Collected data:
>> start
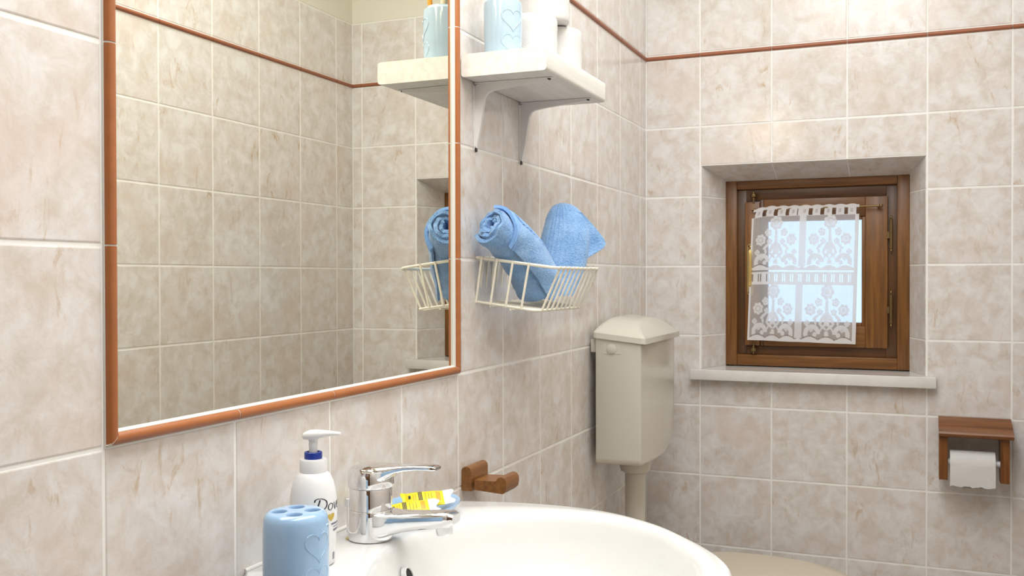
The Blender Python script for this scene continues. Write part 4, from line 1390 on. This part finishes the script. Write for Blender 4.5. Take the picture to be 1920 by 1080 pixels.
# top disc with four holes
edges = []
for i in range(n):
    edges.append(bm.edges.get((rows_[-1][i], rows_[-1][(i + 1) % n])))
rad = 0.0185
hole_az = [math.radians(a) for a in (-60, 33, 122, 214)]
holes = []
for a in hole_az:
    hx, hy = cc[0] + rad * cos(a), cc[1] + rad * sin(a)
    hv = [bm.verts.new((hx + .0095 * cos(2 * pi * k / 24), hy + .0095 * sin(2 * pi * k / 24), DK + CH)) for k in range(24)]
    he = [bm.edges.new((hv[k], hv[(k + 1) % 24])) for k in range(24)]
    holes.append((hv, (hx, hy))); edges += he
bmesh.ops.triangle_fill(bm, use_beauty=True, use_dissolve=False, edges=edges)
for hv, (hx, hy) in holes:
    prev = hv
    for r, dz in ((.0090, .0006), (.0087, .0025), (.0087, .022)):
        nv = [bm.verts.new((hx + r * cos(2 * pi * k / 24), hy + r * sin(2 * pi * k / 24), DK + CH - dz)) for k in range(24)]
        for k in range(24): bm.faces.new((prev[k], prev[(k + 1) % 24], nv[(k + 1) % 24], nv[k]))
        prev = nv
    bm.faces.new(prev)
mk('cup_body', bm, BLUEC, cup)
for hz in (.0500, .0130):
    for az in (-12, 168):
        mk('heart_relief', heart_patch(cc, CR - .0003, math.radians(az), DK + hz, 0.0345, lift=.0008), BLUEC, cup)

# ------------------------------------------------------------------ wooden towel hook
hk = thing('wooden_towel_hook', (0, -1.22, Z0 - 0.806), 'brown wooden towel bar end with a lipped arm above the washbasin', 'hook')
bm = bmesh.new()
hz0, hz1, hw_ = Z0 - 0.806, Z0 - 0.7635, 0.0195
prof_ = [(0.0006, hz0), (hw_, hz0), (hw_, hz1 - .009)] + [(hw_ / 2 + hw_ / 2 * cos(a), hz1 - .009 + .009 * sin(a)) for a in (0.5, 0.9, 1.3, 1.57, 1.85, 2.25, 2.65)] + [(0.0006, hz1 - .009)]
extrude_poly(bm, [(x, -1.2555, z) for x, z in prof_], (0, 0.071, 0))
bmesh.ops.bevel(bm, geom=[e for e in bm.edges if e.calc_face_angle(0) > 0.9], offset=0.0009, segments=2, affect='EDGES')
mk('back_plate', bm, W_HOOK, hk)
bm = bmesh.new()
arm = [(0.0245, Z0 - .8035), (.078, Z0 - .8065), (.0835, Z0 - .801), (.0850, Z0 - .793), (.0845, Z0 - .785), (.081, Z0 - .7795), (.075, Z0 - .7775), (.0695, Z0 - .779), (.0645, Z0 - .7855), (.0245, Z0 - .7865)]
extrude_poly(bm, [(x, -1.2535, z) for x, z in arm], (0, 0.058, 0))
bmesh.ops.bevel(bm, geom=[e for e in bm.edges if e.calc_face_angle(0) > 0.7], offset=0.0009, segments=2, affect='EDGES')
mk('arm', bm, W_HOOK, hk)
bm = bmesh.new(); tube(bm, [(hw_ - .001, -1.225, Z0 - .795), (.0255, -1.225, Z0 - .795)], .007, 12); mk('dowel', bm, W_HOOK, hk)

# ------------------------------------------------------------------ paper holder and its roll
ph = thing('paper_holder', (0.872, 0, Z0 - 0.95), 'brown wooden toilet paper holder on the wall right of the window', 'paper holder')
bm = bmesh.new()
pr_ = [(-.0004, -.7985), (-.0004, -.818), (-.055, -.8315), (-.082, -.8375), (-.0885, -.8395), (-.0945, -.8365), (-.0960, -.8305), (-.0930, -.8255), (-.0870, -.8240), (-.055, -.8170), (-.052, -.8140)]
extrude_poly(bm, [(0.7875, y, Z0 + z) for y, z in pr_], (0.171, 0, 0))
bmesh.ops.bevel(bm, geom=[e for e in bm.edges if e.calc_face_angle(0) > 1.0], offset=0.001, segments=2, affect='EDGES')
mk('top_board', bm, W_TP, ph)
for x0 in (0.7880, 0.9290):
    bm = bmesh.new()
    extrude_poly(bm, [(x0, y, Z0 + z) for y, z in ((-.012, -.820), (-.012, -.905), (-.040, -.950), (-.082, -.950), (-.078, -.836))], (0.0205, 0, 0))
    bmesh.ops.bevel(bm, geom=[e for e in bm.edges if e.calc_face_angle(0) > 1.0], offset=0.001, segments=2, affect='EDGES')
    mk('side_arm', bm, W_TPV, ph)
bm = bmesh.new(); tube(bm, [(0.803, -.060, Z0 - .9065), (0.934, -.060, Z0 - .9065)], .0085, 20); mk('spindle', bm, WPLAS, ph)
pr0 = thing('toilet_roll', (0.866, -.060, Z0 - .945), 'nearly used toilet roll hanging in the wooden holder', 'toilet roll')
bm = bmesh.new(); secs = []
rc = (-.060, Z0 - .9095)
for x, r in ((.8145, .0150), (.8145, .0325), (.8155, .0335), (.9165, .0335), (.9175, .0325), (.9175, .0150)):
    secs.append([(x, rc[0] + r * cos(2 * pi * i / 40), rc[1] + r * sin(2 * pi * i / 40)) for i in range(40)])
loft(bm, secs, caps=False); mk('paper', bm, PAPER, pr0)
bm = bmesh.new(); tube(bm, [(.8147, rc[0], rc[1]), (.9173, rc[0], rc[1])], .0155, 24, caps=False); mk('core', bm, CARD, pr0)
bm = bmesh.new(); secs = []
pathy = [(rc[0] + .0338 * cos(a), rc[1] + .0338 * sin(a)) for a in (1.6, 1.9, 2.2, 2.5, 2.8, pi)] + [(rc[0] - .0342, rc[1] - .010), (rc[0] - .0350, rc[1] - .022), (rc[0] - .0355, rc[1] - .034), (rc[0] - .0352, rc[1] - .0525)]
for k, (y, z) in enumerate(pathy):
    row = []
    for j in range(17):
        s = j / 16
        zz = z + (0.0016 * sin(s * 21) + .0008 * sin(s * 47) if k == len(pathy) - 1 else 0)
        row.append(Vector((.8135 + .104 * s, y - .0006 * sin(s * 5 + k), zz)))
    secs.append(row + [p + Vector((0, .0005, 0)) for p in row[::-1]])
loft(bm, secs); mk('loose_sheet', bm, PAPER, pr0)

for o in bpy.data.objects:
    if '_base' in o: del o['_base']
>> end
Short exercise:
Leave out the pictures and restate everything else word for word.

The reply:
The Blender Python script for this scene continues. Write part 4, from line 1390 on. This part finishes the script. Write for Blender 4.5. Take the picture to be 1920 by 1080 pixels.
# top disc with four holes
edges = []
for i in range(n):
    edges.append(bm.edges.get((rows_[-1][i], rows_[-1][(i + 1) % n])))
rad = 0.0185
hole_az = [math.radians(a) for a in (-60, 33, 122, 214)]
holes = []
for a in hole_az:
    hx, hy = cc[0] + rad * cos(a), cc[1] + rad * sin(a)
    hv = [bm.verts.new((hx + .0095 * cos(2 * pi * k / 24), hy + .0095 * sin(2 * pi * k / 24), DK + CH)) for k in range(24)]
    he = [bm.edges.new((hv[k], hv[(k + 1) % 24])) for k in range(24)]
    holes.append((hv, (hx, hy))); edges += he
bmesh.ops.triangle_fill(bm, use_beauty=True, use_dissolve=False, edges=edges)
for hv, (hx, hy) in holes:
    prev = hv
    for r, dz in ((.0090, .0006), (.0087, .0025), (.0087, .022)):
        nv = [bm.verts.new((hx + r * cos(2 * pi * k / 24), hy + r * sin(2 * pi * k / 24), DK + CH - dz)) for k in range(24)]
        for k in range(24): bm.faces.new((prev[k], prev[(k + 1) % 24], nv[(k + 1) % 24], nv[k]))
        prev = nv
    bm.faces.new(prev)
mk('cup_body', bm, BLUEC, cup)
for hz in (.0500, .0130):
    for az in (-12, 168):
        mk('heart_relief', heart_patch(cc, CR - .0003, math.radians(az), DK + hz, 0.0345, lift=.0008), BLUEC, cup)

# ------------------------------------------------------------------ wooden towel hook
hk = thing('wooden_towel_hook', (0, -1.22, Z0 - 0.806), 'brown wooden towel bar end with a lipped arm above the washbasin', 'hook')
bm = bmesh.new()
hz0, hz1, hw_ = Z0 - 0.806, Z0 - 0.7635, 0.0195
prof_ = [(0.0006, hz0), (hw_, hz0), (hw_, hz1 - .009)] + [(hw_ / 2 + hw_ / 2 * cos(a), hz1 - .009 + .009 * sin(a)) for a in (0.5, 0.9, 1.3, 1.57, 1.85, 2.25, 2.65)] + [(0.0006, hz1 - .009)]
extrude_poly(bm, [(x, -1.2555, z) for x, z in prof_], (0, 0.071, 0))
bmesh.ops.bevel(bm, geom=[e for e in bm.edges if e.calc_face_angle(0) > 0.9], offset=0.0009, segments=2, affect='EDGES')
mk('back_plate', bm, W_HOOK, hk)
bm = bmesh.new()
arm = [(0.0245, Z0 - .8035), (.078, Z0 - .8065), (.0835, Z0 - .801), (.0850, Z0 - .793), (.0845, Z0 - .785), (.081, Z0 - .7795), (.075, Z0 - .7775), (.0695, Z0 - .779), (.0645, Z0 - .7855), (.0245, Z0 - .7865)]
extrude_poly(bm, [(x, -1.2535, z) for x, z in arm], (0, 0.058, 0))
bmesh.ops.bevel(bm, geom=[e for e in bm.edges if e.calc_face_angle(0) > 0.7], offset=0.0009, segments=2, affect='EDGES')
mk('arm', bm, W_HOOK, hk)
bm = bmesh.new(); tube(bm, [(hw_ - .001, -1.225, Z0 - .795), (.0255, -1.225, Z0 - .795)], .007, 12); mk('dowel', bm, W_HOOK, hk)

# ------------------------------------------------------------------ paper holder and its roll
ph = thing('paper_holder', (0.872, 0, Z0 - 0.95), 'brown wooden toilet paper holder on the wall right of the window', 'paper holder')
bm = bmesh.new()
pr_ = [(-.0004, -.7985), (-.0004, -.818), (-.055, -.8315), (-.082, -.8375), (-.0885, -.8395), (-.0945, -.8365), (-.0960, -.8305), (-.0930, -.8255), (-.0870, -.8240), (-.055, -.8170), (-.052, -.8140)]
extrude_poly(bm, [(0.7875, y, Z0 + z) for y, z in pr_], (0.171, 0, 0))
bmesh.ops.bevel(bm, geom=[e for e in bm.edges if e.calc_face_angle(0) > 1.0], offset=0.001, segments=2, affect='EDGES')
mk('top_board', bm, W_TP, ph)
for x0 in (0.7880, 0.9290):
    bm = bmesh.new()
    extrude_poly(bm, [(x0, y, Z0 + z) for y, z in ((-.012, -.820), (-.012, -.905), (-.040, -.950), (-.082, -.950), (-.078, -.836))], (0.0205, 0, 0))
    bmesh.ops.bevel(bm, geom=[e for e in bm.edges if e.calc_face_angle(0) > 1.0], offset=0.001, segments=2, affect='EDGES')
    mk('side_arm', bm, W_TPV, ph)
bm = bmesh.new(); tube(bm, [(0.803, -.060, Z0 - .9065), (0.934, -.060, Z0 - .9065)], .0085, 20); mk('spindle', bm, WPLAS, ph)
pr0 = thing('toilet_roll', (0.866, -.060, Z0 - .945), 'nearly used toilet roll hanging in the wooden holder', 'toilet roll')
bm = bmesh.new(); secs = []
rc = (-.060, Z0 - .9095)
for x, r in ((.8145, .0150), (.8145, .0325), (.8155, .0335), (.9165, .0335), (.9175, .0325), (.9175, .0150)):
    secs.append([(x, rc[0] + r * cos(2 * pi * i / 40), rc[1] + r * sin(2 * pi * i / 40)) for i in range(40)])
loft(bm, secs, caps=False); mk('paper', bm, PAPER, pr0)
bm = bmesh.new(); tube(bm, [(.8147, rc[0], rc[1]), (.9173, rc[0], rc[1])], .0155, 24, caps=False); mk('core', bm, CARD, pr0)
bm = bmesh.new(); secs = []
pathy = [(rc[0] + .0338 * cos(a), rc[1] + .0338 * sin(a)) for a in (1.6, 1.9, 2.2, 2.5, 2.8, pi)] + [(rc[0] - .0342, rc[1] - .010), (rc[0] - .0350, rc[1] - .022), (rc[0] - .0355, rc[1] - .034), (rc[0] - .0352, rc[1] - .0525)]
for k, (y, z) in enumerate(pathy):
    row = []
    for j in range(17):
        s = j / 16
        zz = z + (0.0016 * sin(s * 21) + .0008 * sin(s * 47) if k == len(pathy) - 1 else 0)
        row.append(Vector((.8135 + .104 * s, y - .0006 * sin(s * 5 + k), zz)))
    secs.append(row + [p + Vector((0, .0005, 0)) for p in row[::-1]])
loft(bm, secs); mk('loose_sheet', bm, PAPER, pr0)

for o in bpy.data.objects:
    if '_base' in o: del o['_base']